Scene modeling code data:
******
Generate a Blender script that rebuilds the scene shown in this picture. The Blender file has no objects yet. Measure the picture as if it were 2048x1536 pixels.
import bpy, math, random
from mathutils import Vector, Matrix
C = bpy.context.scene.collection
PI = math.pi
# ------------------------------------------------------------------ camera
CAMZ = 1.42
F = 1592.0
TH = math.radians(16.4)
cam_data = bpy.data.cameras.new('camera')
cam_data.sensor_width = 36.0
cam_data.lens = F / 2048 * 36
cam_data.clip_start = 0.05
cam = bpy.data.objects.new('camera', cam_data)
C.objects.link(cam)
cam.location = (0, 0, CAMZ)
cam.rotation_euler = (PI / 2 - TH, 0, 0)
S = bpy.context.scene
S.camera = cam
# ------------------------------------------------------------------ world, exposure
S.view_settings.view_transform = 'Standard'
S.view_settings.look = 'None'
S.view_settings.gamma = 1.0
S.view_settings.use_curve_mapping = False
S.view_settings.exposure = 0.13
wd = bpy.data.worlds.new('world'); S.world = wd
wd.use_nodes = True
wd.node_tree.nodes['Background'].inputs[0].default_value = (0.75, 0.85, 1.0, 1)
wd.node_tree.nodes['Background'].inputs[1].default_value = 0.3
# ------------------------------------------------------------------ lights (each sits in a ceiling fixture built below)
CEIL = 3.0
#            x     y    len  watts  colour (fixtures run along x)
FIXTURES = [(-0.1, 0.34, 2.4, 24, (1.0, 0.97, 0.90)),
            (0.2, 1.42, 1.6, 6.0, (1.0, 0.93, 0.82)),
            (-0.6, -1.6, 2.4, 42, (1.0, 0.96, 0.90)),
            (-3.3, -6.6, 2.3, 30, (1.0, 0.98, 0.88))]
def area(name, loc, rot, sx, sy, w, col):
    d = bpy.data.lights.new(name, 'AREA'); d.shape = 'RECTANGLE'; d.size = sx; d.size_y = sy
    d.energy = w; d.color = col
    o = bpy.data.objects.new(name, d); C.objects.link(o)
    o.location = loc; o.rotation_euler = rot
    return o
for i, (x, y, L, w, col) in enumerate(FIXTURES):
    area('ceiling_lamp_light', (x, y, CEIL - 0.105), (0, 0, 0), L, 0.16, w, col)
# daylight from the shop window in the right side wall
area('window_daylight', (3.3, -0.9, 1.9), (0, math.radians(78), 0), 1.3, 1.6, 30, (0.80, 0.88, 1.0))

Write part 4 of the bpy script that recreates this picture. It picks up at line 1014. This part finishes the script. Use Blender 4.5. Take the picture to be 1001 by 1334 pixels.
******
Exercise:
Write out the entries above word for word.

Result:
Generate a Blender script that rebuilds the scene shown in this picture. The Blender file has no objects yet. Measure the picture as if it were 2048x1536 pixels.
import bpy, math, random
from mathutils import Vector, Matrix
C = bpy.context.scene.collection
PI = math.pi
# ------------------------------------------------------------------ camera
CAMZ = 1.42
F = 1592.0
TH = math.radians(16.4)
cam_data = bpy.data.cameras.new('camera')
cam_data.sensor_width = 36.0
cam_data.lens = F / 2048 * 36
cam_data.clip_start = 0.05
cam = bpy.data.objects.new('camera', cam_data)
C.objects.link(cam)
cam.location = (0, 0, CAMZ)
cam.rotation_euler = (PI / 2 - TH, 0, 0)
S = bpy.context.scene
S.camera = cam
# ------------------------------------------------------------------ world, exposure
S.view_settings.view_transform = 'Standard'
S.view_settings.look = 'None'
S.view_settings.gamma = 1.0
S.view_settings.use_curve_mapping = False
S.view_settings.exposure = 0.13
wd = bpy.data.worlds.new('world'); S.world = wd
wd.use_nodes = True
wd.node_tree.nodes['Background'].inputs[0].default_value = (0.75, 0.85, 1.0, 1)
wd.node_tree.nodes['Background'].inputs[1].default_value = 0.3
# ------------------------------------------------------------------ lights (each sits in a ceiling fixture built below)
CEIL = 3.0
#            x     y    len  watts  colour (fixtures run along x)
FIXTURES = [(-0.1, 0.34, 2.4, 24, (1.0, 0.97, 0.90)),
            (0.2, 1.42, 1.6, 6.0, (1.0, 0.93, 0.82)),
            (-0.6, -1.6, 2.4, 42, (1.0, 0.96, 0.90)),
            (-3.3, -6.6, 2.3, 30, (1.0, 0.98, 0.88))]
def area(name, loc, rot, sx, sy, w, col):
    d = bpy.data.lights.new(name, 'AREA'); d.shape = 'RECTANGLE'; d.size = sx; d.size_y = sy
    d.energy = w; d.color = col
    o = bpy.data.objects.new(name, d); C.objects.link(o)
    o.location = loc; o.rotation_euler = rot
    return o
for i, (x, y, L, w, col) in enumerate(FIXTURES):
    area('ceiling_lamp_light', (x, y, CEIL - 0.105), (0, 0, 0), L, 0.16, w, col)
# daylight from the shop window in the right side wall
area('window_daylight', (3.3, -0.9, 1.9), (0, math.radians(78), 0), 1.3, 1.6, 30, (0.80, 0.88, 1.0))

Write part 4 of the bpy script that recreates this picture. It picks up at line 1014. This part finishes the script. Use Blender 4.5. Take the picture to be 1001 by 1334 pixels.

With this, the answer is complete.